(Material shown)
========================================

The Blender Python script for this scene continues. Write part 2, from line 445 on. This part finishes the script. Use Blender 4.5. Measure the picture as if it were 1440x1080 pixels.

========================================

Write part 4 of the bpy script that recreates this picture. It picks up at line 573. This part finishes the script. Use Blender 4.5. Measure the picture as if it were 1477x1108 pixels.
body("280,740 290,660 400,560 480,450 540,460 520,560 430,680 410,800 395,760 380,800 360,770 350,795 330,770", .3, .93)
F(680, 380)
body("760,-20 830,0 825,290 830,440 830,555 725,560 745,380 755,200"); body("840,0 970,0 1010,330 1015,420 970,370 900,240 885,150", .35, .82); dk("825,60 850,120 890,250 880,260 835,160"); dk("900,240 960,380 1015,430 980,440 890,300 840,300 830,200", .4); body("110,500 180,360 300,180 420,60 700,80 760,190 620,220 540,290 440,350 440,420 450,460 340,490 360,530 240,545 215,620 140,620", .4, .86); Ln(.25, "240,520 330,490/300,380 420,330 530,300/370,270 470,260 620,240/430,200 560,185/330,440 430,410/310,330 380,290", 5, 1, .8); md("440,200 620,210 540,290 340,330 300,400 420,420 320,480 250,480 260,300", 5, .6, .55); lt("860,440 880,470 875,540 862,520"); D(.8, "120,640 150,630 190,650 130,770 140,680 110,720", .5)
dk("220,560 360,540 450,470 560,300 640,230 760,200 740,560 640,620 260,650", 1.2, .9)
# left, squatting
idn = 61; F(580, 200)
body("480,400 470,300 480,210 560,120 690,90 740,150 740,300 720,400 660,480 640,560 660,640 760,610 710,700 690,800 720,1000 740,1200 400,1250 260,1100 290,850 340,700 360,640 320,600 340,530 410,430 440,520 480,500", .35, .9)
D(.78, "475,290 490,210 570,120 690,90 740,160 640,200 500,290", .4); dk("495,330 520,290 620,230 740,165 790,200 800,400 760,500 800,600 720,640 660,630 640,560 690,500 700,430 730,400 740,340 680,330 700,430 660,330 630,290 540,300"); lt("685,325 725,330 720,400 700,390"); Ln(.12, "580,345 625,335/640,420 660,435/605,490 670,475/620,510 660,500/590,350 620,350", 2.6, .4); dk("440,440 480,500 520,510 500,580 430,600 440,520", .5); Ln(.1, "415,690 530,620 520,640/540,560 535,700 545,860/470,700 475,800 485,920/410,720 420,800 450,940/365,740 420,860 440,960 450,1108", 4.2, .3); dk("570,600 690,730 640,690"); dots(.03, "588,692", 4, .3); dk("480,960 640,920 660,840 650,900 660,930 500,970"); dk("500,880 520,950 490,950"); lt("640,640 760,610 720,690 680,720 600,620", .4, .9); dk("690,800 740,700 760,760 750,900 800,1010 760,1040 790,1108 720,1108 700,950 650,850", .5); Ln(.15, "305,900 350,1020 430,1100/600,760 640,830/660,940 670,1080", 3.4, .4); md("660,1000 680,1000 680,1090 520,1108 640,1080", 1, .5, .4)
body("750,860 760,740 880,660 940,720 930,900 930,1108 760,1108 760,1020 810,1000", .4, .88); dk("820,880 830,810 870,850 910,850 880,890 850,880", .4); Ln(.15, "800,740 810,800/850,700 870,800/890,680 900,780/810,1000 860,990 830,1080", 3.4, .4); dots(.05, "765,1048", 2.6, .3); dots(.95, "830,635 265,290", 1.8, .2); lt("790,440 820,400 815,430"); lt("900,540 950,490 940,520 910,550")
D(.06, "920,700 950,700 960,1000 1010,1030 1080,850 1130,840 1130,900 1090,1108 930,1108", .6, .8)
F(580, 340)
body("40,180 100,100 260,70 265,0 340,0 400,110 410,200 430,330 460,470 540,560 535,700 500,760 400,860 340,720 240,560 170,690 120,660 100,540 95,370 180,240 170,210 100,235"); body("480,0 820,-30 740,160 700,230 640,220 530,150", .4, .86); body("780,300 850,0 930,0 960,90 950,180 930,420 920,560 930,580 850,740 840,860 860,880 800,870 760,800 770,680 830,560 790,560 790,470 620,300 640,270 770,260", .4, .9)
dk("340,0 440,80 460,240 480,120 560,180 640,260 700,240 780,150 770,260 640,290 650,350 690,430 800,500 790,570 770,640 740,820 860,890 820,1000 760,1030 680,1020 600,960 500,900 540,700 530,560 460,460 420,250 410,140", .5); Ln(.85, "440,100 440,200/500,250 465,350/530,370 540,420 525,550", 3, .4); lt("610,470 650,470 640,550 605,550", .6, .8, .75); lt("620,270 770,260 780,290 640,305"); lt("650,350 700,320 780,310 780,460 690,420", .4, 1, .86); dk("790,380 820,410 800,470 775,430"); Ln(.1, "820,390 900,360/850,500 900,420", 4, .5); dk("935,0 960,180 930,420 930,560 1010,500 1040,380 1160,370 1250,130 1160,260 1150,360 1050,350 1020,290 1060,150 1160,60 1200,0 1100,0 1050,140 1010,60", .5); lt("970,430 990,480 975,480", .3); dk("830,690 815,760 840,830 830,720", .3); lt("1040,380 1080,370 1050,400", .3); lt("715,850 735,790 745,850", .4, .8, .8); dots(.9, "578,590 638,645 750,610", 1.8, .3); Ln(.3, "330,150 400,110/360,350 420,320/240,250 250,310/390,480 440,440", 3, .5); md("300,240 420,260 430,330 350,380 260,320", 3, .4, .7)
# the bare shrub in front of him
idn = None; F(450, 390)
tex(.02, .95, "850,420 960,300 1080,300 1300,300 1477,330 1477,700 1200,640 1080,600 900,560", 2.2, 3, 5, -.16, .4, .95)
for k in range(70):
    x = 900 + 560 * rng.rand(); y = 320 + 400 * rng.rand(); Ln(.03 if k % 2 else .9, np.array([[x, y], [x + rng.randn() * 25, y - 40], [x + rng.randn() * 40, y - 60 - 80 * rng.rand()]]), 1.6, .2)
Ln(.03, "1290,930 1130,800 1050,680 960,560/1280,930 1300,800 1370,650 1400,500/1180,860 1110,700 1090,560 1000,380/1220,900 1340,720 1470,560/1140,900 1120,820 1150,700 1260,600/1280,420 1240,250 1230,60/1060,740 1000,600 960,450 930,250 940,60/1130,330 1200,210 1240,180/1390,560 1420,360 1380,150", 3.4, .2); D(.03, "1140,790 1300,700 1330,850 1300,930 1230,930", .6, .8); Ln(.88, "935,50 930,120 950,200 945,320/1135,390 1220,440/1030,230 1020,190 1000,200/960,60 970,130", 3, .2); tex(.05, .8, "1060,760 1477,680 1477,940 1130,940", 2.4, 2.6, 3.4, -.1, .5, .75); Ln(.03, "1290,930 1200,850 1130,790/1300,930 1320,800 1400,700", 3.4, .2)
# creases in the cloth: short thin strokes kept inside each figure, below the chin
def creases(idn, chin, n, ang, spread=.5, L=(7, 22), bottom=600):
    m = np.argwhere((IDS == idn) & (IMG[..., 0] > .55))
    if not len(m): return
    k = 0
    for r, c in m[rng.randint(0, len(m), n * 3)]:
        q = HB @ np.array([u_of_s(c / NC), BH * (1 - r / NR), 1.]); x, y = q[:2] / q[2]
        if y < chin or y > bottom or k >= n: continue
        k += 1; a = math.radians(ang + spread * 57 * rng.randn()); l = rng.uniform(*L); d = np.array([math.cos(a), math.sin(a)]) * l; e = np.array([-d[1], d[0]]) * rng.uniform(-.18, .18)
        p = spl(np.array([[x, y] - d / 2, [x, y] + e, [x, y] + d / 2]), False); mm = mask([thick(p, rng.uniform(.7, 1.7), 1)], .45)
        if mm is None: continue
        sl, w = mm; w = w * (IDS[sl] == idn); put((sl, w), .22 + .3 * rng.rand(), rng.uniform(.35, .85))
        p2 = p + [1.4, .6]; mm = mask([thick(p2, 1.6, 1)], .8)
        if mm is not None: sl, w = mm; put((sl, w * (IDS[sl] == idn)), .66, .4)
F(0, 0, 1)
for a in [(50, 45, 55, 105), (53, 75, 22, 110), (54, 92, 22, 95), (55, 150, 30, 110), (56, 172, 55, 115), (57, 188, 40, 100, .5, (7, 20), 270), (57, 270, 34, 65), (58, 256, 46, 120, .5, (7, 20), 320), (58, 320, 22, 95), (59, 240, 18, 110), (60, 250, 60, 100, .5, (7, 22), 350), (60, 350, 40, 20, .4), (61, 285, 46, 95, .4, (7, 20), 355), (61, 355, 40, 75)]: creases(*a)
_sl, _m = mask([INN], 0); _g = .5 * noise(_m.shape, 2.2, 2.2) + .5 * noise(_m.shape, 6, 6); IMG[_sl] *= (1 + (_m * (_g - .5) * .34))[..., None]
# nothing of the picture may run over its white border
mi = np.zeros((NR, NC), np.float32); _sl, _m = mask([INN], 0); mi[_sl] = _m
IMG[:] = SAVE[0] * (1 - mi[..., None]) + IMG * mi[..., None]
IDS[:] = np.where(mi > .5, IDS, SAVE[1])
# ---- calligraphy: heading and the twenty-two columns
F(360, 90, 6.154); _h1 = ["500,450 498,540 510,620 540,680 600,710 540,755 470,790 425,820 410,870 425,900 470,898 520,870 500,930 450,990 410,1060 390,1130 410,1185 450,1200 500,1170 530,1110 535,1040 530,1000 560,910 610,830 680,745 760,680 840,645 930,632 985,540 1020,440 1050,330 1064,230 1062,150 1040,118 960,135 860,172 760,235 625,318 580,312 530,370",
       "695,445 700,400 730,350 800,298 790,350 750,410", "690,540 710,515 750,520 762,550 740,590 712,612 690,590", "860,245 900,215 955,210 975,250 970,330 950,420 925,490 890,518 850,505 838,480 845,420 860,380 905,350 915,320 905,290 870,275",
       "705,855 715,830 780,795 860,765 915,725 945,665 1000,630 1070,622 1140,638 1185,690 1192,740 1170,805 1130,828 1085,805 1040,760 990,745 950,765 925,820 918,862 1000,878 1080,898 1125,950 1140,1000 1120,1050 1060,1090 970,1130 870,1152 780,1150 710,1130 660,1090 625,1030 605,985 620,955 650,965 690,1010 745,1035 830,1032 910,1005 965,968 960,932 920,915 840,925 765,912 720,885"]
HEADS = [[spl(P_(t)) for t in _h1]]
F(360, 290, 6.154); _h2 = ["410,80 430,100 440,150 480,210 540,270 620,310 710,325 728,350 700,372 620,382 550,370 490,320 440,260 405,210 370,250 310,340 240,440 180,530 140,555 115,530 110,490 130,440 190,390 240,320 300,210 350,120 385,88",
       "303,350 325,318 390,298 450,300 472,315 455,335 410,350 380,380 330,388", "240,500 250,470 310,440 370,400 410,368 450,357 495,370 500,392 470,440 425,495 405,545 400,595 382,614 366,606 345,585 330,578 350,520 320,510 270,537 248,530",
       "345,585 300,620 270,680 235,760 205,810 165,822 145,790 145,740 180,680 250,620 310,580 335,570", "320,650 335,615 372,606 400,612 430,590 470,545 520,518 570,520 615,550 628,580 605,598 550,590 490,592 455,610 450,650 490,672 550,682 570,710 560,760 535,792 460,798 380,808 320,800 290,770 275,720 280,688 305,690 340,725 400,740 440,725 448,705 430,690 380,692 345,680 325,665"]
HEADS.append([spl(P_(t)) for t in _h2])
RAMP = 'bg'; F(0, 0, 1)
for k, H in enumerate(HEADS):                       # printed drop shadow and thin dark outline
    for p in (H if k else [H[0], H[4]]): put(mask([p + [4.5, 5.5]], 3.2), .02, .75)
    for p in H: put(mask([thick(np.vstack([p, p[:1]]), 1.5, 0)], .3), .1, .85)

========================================

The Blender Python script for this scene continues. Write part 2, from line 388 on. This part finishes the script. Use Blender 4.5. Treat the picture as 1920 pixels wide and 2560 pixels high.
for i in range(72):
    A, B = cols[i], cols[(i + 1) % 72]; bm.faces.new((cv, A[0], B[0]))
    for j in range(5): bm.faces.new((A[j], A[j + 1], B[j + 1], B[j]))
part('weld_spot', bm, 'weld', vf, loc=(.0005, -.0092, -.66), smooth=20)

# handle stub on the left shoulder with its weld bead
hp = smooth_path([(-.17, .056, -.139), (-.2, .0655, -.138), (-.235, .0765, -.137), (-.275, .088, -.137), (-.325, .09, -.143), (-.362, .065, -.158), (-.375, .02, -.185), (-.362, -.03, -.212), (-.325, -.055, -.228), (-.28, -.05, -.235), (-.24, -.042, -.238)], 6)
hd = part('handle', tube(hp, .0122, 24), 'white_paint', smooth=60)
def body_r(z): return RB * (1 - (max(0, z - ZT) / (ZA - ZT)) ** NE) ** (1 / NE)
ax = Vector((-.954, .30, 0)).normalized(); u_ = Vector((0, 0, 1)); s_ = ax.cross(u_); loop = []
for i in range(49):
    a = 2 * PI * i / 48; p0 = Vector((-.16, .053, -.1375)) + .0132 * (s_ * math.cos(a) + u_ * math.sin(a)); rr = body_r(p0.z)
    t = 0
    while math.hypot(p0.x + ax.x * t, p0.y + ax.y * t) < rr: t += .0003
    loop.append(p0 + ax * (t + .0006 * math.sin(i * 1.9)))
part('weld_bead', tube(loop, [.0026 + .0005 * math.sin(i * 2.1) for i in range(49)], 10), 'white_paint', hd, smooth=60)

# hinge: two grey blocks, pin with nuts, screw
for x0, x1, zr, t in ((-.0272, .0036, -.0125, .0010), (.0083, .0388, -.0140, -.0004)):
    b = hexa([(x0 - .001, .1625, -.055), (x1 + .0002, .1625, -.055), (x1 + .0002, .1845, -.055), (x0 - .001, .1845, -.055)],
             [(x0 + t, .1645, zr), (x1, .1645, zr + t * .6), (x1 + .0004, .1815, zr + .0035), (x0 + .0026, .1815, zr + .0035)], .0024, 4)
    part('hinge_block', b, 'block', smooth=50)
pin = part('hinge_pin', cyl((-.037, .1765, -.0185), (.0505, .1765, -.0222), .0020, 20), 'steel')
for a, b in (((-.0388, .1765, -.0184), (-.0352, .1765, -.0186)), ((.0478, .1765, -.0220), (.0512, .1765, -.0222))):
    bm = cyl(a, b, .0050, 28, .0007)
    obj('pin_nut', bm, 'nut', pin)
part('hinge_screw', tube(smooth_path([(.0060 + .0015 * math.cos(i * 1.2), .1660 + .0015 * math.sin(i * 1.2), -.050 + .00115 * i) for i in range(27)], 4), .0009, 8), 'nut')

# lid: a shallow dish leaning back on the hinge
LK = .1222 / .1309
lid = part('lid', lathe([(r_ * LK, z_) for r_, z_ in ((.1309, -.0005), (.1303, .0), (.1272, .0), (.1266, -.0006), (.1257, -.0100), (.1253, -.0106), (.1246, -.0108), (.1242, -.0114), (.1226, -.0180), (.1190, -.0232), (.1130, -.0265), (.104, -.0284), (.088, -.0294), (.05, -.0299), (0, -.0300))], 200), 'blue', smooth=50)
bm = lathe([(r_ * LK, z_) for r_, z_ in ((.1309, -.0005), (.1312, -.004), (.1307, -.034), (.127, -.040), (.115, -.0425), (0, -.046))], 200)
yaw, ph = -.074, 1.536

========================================

Pick out each line containing the string "were" and copy it.

The Blender Python script for this scene continues. Write part 2, from line 445 on. This part finishes the script. Use Blender 4.5. Measure the picture as if it were 1440x1080 pixels.
Write part 4 of the bpy script that recreates this picture. It picks up at line 573. This part finishes the script. Use Blender 4.5. Measure the picture as if it were 1477x1108 pixels.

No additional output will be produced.